### TASK INSTRUCTIONS
Extract the lines that carry the string "scene" from the listing.

### INFORMATION SUPPLIED
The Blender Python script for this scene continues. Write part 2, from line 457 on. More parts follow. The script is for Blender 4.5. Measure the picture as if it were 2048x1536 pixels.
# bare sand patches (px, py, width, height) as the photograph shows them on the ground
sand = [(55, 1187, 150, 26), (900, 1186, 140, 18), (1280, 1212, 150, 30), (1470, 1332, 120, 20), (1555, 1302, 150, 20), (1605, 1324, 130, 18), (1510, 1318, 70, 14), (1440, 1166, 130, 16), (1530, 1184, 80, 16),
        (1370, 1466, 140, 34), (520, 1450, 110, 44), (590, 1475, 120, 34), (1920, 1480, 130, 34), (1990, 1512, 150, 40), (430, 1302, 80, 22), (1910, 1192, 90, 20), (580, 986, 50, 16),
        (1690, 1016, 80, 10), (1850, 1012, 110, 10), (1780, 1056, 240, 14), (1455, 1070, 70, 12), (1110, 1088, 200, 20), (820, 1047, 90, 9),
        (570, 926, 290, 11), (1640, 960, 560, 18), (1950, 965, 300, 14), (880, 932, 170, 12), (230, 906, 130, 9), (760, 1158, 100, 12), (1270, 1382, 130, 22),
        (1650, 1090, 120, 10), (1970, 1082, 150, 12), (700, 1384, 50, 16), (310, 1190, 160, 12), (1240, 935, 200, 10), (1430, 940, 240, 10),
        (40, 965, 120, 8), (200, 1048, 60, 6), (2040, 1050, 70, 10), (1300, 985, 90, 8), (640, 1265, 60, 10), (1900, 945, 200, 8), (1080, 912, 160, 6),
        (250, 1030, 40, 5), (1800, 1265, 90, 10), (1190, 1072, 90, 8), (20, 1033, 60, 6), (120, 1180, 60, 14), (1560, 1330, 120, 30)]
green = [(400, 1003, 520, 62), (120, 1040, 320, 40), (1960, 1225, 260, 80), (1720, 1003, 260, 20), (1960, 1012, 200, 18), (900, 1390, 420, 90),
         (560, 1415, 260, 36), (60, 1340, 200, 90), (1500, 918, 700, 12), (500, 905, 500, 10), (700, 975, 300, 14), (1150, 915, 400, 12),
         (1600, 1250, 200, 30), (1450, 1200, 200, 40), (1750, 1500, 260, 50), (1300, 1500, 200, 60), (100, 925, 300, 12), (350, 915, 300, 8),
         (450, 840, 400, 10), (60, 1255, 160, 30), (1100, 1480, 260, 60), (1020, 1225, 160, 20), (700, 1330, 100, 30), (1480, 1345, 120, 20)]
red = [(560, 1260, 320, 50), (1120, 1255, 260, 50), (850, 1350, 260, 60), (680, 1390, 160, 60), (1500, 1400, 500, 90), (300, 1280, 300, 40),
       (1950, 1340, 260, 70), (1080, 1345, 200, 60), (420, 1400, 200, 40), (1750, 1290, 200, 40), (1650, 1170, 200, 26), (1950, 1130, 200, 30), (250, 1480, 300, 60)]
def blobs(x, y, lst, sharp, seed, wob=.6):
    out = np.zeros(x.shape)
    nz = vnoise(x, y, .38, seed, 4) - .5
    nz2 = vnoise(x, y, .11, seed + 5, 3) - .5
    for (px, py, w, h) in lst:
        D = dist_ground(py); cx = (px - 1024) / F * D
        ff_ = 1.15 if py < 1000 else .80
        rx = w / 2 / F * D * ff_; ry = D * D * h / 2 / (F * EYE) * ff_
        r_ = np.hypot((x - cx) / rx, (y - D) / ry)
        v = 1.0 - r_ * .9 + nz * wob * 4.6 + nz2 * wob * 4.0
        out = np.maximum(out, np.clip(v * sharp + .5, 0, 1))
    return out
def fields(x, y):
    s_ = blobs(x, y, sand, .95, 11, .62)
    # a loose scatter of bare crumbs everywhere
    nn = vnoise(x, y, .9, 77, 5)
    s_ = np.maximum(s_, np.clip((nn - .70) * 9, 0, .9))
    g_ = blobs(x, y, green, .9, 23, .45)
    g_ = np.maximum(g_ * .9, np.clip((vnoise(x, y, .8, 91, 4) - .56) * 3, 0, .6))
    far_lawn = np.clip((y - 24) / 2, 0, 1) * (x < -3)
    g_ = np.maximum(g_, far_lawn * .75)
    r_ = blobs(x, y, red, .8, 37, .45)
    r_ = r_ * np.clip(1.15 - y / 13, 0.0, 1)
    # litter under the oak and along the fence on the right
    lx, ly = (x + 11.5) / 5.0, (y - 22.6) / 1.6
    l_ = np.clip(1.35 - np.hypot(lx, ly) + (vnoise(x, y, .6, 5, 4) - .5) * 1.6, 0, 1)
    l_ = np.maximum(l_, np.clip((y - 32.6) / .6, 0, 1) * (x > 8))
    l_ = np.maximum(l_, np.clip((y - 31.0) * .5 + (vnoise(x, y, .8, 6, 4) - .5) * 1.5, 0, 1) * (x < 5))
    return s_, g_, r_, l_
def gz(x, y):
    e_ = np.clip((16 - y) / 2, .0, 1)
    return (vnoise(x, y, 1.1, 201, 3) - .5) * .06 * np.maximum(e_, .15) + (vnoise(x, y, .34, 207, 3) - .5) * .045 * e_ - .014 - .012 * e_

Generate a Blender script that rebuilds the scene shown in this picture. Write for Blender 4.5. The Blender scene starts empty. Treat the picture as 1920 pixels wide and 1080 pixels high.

### SOLUTION
The Blender Python script for this scene continues. Write part 2, from line 457 on. More parts follow. The script is for Blender 4.5. Measure the picture as if it were 2048x1536 pixels.
Generate a Blender script that rebuilds the scene shown in this picture. Write for Blender 4.5. The Blender scene starts empty. Treat the picture as 1920 pixels wide and 1080 pixels high.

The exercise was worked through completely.